Vehicles line up for diesel near a gas station in Kunming, Yunnan province, China. Controlling soot from trucks, cars, planes, boats and wood and dung fires can have an immediate impact on climate change.

Vehicles line up for diesel near a gas station in Kunming, Yunnan province, China. Controlling soot from trucks, cars, planes, boats and wood and dung fires can have an immediate impact on climate change.

There’s a correlation between the global economy and global greenhouse gas emissions. Evidence of the link was found in the 2009 economic crisis.

There isn’t much good that can be said about the so-called great recession – not when millions of people lost their jobs. But a new report says there was some good news, albeit fleeting.

Down and back up

The Worldwatch Institute says when the global economy crashed, emissions of carbon dioxide declined.

“We looked at greenhouse gas emissions over the past years, and what we found was that in 2009, as economies around the world were affected by the credit crunch, global greenhouse gas emissions started to decline following the slowing down of our global economic output. So, as our economies produce less, we also emitted less CO2. And in 2009, for the first time in nearly 20 years, emissions declined by 1.5 percent,” said Xing Fu-Bertaux, research associate at the institute’s Climate and Energy Program.

Even the U.S. – a big greenhouse gas emitter – saw a decline.

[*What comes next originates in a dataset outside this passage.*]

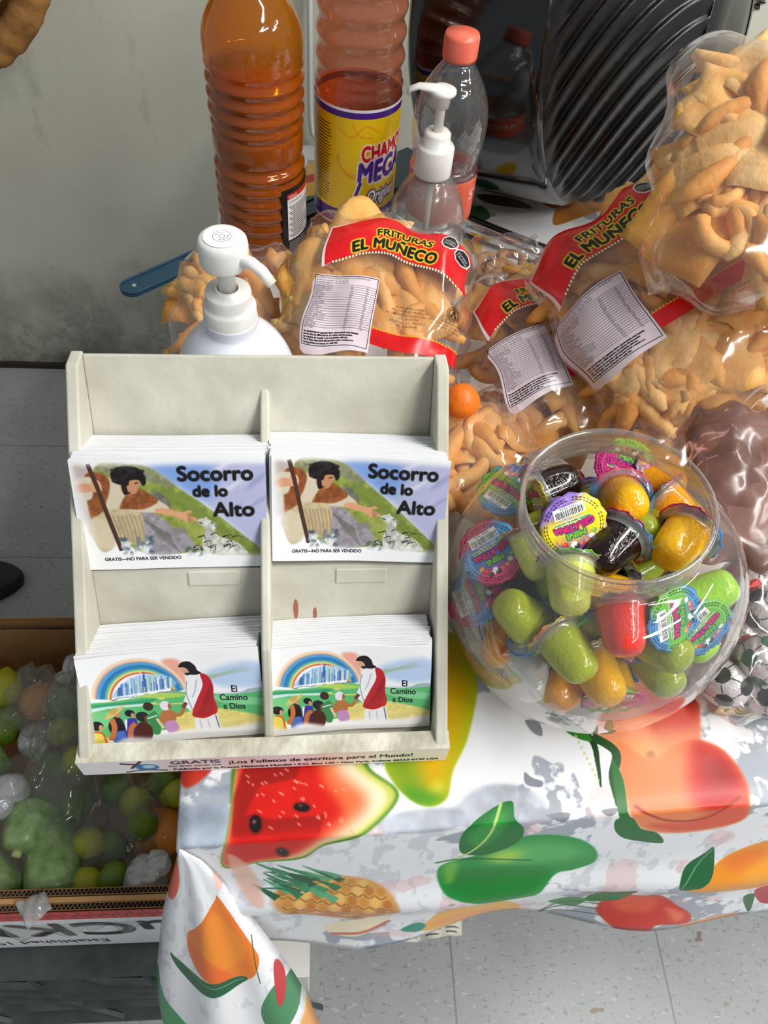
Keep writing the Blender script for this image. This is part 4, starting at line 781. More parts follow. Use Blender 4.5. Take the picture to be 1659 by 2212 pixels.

“In the U.S., since the recession affected primarily the construction sector, which is a big producer of greenhouse gas emissions because it uses lots of iron, steel and cement -- and in Europe because heavy industries produced less – it actually saved us some emissions,” she said.

Fu-Bertaux said similar declines can be found during the recession in the early 1980s. However, she said the decline recorded in 2009 did not last very long. In fact, emissions came back with renewed vigor.

“We also see that now that our economy’s starting to recover, global carbon dioxide emissions increased in 2010 by 5.8 percent, which is the biggest bump in the past two decades,” said Fu-Bertaux.

Striking a balance

So, can there be a happy medium between a strong global economy and reduced greenhouse gas emissions? Fu-Bertaux said, yes, and gives Germany as an example.

“Germany has shown that it was actually possible. One of Europe’s most flourishing economies is seeing its emissions reduced, and not just because of the emissions reduction in East Germany, which was the result of their economic collapse. But since reunification, Germany’s emissions actually continued to decline. And this was mainly due to renewable energy – mainly solar, PV and wind – as well as energy efficiency measures,” she said.

PV stands for photovoltaic research that focuses on making renewable energy systems – such as solar power – more efficient and cheaper.

The Worldwatch Institute researcher said both developed and developing nations need long term policies and support for alternative energy sources – measures that Fu-Bertaux said would encourage private investment and innovation in renewable energy.